The rule, as thus stated, is applicable to the ease at bar, and precludes recovery by the plaintiff.
It is therefore ordered, adjudged and decreed, that the verdict and judgment appealed from be annulled, avoided and reversed, and that the plaintiff’s demand be rejected, at his cost in both courts.
Rehearing
On Application for Rehearing.
Counsel for plaintiff calls attention to the fact that the opinion handed down fails to notice the ruling of the trial judge dismissing a supplemental petition, whereby, after issue had been joined, and after there had been a mistrial, the plaintiff sought to bring into the case an additional defendant. It appears that the supplemental petition in question was dismissed, in January, 1900, upon an exception filed on behalf of the original defendant; that the case was thereafter tried, with the result that, in June, 1900, there was a verdict and judgment for plaintiff, from which said original defendant appealed; that, in November, following, after a complete transcript of all the proceedings in the case, up to, and inclusive of, the appeal thus taken, had been lodged in this court, the plaintiff obtained an order of appeal
It seems clear that the appeal thus taken by the plaintiff, whatever may have been its merits, did not have the effect of injecting into the case as brought up by the defendant’s appeal any other questions than those presented in the transcript which the defendant had filed.
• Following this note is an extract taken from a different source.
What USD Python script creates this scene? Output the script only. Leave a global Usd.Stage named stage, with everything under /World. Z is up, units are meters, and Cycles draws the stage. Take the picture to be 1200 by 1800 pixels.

And, as that transcript discloses no complaint concerning, or appeal from, the interlocutory ruling dismissing the plaintiff’s supplemental petition, and as there is no answer to the appeal taken by the defendant, it follows that the question of the correctness of that ruling was not presented for review in the case which has been decided. If the appeal as taken on behalf of the plaintiff is entitled to any consideration, it must be as a separate matter, and it should have been so docketed.
We find no reason, upon this, or other ground, for granting a rehearing, and the same is accordingly refused.